THE PROBLEM:
Your task is to copy a single run of lines that starts at the line with "The Blender Python" and stops at the line with "bev=.01).build('lower_windscreen_seal', M_rub, TR)", keeping both ends. Copy nothing else.

RECORD EXTRACTS:
########################################

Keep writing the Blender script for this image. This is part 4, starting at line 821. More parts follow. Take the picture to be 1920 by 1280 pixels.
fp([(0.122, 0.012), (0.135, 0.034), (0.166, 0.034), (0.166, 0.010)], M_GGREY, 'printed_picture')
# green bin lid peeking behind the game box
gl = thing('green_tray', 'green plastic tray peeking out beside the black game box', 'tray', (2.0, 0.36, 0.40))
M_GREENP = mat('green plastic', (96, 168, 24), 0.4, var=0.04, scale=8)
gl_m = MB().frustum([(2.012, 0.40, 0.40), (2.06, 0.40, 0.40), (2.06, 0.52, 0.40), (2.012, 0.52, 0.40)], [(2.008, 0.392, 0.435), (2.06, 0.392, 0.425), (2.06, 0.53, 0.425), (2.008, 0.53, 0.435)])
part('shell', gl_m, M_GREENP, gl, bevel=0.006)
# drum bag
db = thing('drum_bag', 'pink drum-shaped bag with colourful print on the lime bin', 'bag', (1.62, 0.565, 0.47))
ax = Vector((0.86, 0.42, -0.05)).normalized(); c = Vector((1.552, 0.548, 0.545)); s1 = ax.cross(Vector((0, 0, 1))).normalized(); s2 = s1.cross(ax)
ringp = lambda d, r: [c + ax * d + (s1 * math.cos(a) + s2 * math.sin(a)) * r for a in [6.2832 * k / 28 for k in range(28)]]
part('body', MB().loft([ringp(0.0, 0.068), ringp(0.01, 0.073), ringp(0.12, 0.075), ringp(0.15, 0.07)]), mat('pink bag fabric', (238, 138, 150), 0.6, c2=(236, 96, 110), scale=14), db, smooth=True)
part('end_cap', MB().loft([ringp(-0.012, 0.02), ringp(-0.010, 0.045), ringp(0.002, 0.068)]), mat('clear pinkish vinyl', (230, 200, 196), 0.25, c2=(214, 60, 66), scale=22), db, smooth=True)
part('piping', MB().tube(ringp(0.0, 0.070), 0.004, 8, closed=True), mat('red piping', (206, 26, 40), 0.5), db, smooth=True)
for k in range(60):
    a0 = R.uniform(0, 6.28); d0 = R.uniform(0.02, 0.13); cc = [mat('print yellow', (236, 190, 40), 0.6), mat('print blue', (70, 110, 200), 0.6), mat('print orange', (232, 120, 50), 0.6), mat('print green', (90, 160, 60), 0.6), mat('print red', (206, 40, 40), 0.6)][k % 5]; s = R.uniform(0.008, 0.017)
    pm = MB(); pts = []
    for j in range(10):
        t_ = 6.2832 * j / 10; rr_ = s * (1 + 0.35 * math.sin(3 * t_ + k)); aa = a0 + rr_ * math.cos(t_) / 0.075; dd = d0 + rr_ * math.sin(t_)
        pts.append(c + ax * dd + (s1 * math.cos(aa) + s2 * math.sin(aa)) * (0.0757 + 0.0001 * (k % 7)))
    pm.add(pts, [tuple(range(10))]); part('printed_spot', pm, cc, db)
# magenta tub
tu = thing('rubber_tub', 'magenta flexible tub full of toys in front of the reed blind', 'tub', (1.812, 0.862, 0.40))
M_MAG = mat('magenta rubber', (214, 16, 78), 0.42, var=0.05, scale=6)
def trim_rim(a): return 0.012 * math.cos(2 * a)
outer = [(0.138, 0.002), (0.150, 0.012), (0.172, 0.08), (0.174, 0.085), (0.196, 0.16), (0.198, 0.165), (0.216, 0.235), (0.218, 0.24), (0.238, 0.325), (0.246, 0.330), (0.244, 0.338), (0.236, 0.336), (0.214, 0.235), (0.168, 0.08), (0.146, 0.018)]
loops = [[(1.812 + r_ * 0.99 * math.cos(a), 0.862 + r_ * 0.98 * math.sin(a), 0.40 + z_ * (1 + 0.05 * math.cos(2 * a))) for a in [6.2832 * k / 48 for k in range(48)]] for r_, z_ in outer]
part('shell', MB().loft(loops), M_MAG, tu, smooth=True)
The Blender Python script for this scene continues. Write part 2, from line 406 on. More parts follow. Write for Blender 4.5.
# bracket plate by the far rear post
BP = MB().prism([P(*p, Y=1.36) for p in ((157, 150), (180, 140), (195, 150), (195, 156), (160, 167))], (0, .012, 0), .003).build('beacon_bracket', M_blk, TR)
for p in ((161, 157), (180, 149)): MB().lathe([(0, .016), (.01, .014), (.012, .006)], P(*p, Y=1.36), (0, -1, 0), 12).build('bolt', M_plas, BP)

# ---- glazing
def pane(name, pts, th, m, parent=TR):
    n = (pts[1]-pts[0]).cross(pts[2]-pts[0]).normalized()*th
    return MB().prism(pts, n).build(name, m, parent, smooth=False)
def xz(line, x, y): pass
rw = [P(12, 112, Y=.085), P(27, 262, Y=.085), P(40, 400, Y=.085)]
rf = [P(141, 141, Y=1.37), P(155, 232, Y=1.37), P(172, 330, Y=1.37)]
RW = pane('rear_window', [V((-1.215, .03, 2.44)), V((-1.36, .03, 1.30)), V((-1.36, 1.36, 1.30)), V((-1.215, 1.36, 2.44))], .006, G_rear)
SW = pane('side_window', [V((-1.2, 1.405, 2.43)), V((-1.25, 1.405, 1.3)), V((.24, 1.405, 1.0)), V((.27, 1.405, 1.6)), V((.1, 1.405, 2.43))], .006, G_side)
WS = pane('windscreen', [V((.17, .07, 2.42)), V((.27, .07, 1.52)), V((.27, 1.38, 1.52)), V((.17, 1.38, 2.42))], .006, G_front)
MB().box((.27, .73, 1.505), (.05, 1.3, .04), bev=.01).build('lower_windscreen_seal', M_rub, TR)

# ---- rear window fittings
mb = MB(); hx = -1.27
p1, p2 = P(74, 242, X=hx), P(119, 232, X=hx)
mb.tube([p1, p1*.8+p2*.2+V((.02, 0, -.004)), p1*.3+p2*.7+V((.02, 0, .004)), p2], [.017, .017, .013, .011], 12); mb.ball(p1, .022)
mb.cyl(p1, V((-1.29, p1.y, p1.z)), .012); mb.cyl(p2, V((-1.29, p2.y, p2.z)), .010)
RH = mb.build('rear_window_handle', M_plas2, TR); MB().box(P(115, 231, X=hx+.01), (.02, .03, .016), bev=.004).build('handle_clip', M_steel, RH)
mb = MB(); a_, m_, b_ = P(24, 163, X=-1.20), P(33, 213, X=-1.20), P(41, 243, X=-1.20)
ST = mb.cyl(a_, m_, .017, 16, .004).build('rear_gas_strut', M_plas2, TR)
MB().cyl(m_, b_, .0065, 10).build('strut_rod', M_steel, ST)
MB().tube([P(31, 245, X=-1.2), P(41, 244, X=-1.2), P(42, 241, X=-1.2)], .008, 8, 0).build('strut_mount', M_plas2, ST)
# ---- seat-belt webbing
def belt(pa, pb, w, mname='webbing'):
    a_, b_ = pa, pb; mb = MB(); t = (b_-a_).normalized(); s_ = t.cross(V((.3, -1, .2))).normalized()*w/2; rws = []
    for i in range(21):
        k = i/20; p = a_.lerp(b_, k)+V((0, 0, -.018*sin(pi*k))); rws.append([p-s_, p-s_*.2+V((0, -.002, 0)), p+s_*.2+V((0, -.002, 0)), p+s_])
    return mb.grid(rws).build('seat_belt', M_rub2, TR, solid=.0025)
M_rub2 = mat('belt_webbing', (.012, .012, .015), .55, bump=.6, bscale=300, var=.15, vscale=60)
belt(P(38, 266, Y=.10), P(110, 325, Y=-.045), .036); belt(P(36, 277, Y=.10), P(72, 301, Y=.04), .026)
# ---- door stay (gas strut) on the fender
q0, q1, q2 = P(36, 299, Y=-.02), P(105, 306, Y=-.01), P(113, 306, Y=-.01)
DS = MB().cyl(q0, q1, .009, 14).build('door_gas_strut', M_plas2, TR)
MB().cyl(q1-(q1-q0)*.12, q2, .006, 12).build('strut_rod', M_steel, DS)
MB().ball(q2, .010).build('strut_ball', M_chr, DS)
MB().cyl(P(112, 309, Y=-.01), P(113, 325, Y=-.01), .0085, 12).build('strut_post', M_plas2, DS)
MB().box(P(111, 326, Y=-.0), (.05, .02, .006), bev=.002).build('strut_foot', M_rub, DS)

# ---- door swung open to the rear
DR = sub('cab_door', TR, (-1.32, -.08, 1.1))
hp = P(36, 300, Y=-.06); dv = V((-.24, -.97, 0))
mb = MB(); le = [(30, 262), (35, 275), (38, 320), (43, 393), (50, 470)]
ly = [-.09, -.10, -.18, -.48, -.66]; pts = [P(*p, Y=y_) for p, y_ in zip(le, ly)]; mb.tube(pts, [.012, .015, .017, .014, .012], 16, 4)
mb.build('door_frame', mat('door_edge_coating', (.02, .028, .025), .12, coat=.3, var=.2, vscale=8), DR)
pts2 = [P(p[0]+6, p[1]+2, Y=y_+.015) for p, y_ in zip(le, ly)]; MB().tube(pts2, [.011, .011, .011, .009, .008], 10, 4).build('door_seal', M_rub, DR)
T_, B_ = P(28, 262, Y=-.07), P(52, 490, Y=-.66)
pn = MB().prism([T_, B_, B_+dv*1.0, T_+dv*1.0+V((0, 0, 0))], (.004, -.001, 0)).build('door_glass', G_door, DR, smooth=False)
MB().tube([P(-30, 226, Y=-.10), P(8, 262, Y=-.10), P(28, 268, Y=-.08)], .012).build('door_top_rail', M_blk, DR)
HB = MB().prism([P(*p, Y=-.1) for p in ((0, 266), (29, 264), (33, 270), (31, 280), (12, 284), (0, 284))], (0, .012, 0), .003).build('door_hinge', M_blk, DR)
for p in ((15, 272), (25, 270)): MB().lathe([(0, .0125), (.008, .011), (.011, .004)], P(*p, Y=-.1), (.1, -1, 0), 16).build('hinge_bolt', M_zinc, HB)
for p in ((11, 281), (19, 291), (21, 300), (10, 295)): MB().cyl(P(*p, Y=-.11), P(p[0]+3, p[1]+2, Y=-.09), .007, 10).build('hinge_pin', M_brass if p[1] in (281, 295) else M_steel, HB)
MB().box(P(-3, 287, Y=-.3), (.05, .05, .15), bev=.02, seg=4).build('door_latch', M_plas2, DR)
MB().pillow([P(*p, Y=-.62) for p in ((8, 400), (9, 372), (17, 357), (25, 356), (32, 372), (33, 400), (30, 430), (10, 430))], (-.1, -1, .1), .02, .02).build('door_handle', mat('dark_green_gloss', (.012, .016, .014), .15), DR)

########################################

OUTPUT FOR THIS TASK:
The Blender Python script for this scene continues. Write part 2, from line 406 on. More parts follow. Write for Blender 4.5.
# bracket plate by the far rear post
BP = MB().prism([P(*p, Y=1.36) for p in ((157, 150), (180, 140), (195, 150), (195, 156), (160, 167))], (0, .012, 0), .003).build('beacon_bracket', M_blk, TR)
for p in ((161, 157), (180, 149)): MB().lathe([(0, .016), (.01, .014), (.012, .006)], P(*p, Y=1.36), (0, -1, 0), 12).build('bolt', M_plas, BP)

# ---- glazing
def pane(name, pts, th, m, parent=TR):
    n = (pts[1]-pts[0]).cross(pts[2]-pts[0]).normalized()*th
    return MB().prism(pts, n).build(name, m, parent, smooth=False)
def xz(line, x, y): pass
rw = [P(12, 112, Y=.085), P(27, 262, Y=.085), P(40, 400, Y=.085)]
rf = [P(141, 141, Y=1.37), P(155, 232, Y=1.37), P(172, 330, Y=1.37)]
RW = pane('rear_window', [V((-1.215, .03, 2.44)), V((-1.36, .03, 1.30)), V((-1.36, 1.36, 1.30)), V((-1.215, 1.36, 2.44))], .006, G_rear)
SW = pane('side_window', [V((-1.2, 1.405, 2.43)), V((-1.25, 1.405, 1.3)), V((.24, 1.405, 1.0)), V((.27, 1.405, 1.6)), V((.1, 1.405, 2.43))], .006, G_side)
WS = pane('windscreen', [V((.17, .07, 2.42)), V((.27, .07, 1.52)), V((.27, 1.38, 1.52)), V((.17, 1.38, 2.42))], .006, G_front)
MB().box((.27, .73, 1.505), (.05, 1.3, .04), bev=.01).build('lower_windscreen_seal', M_rub, TR)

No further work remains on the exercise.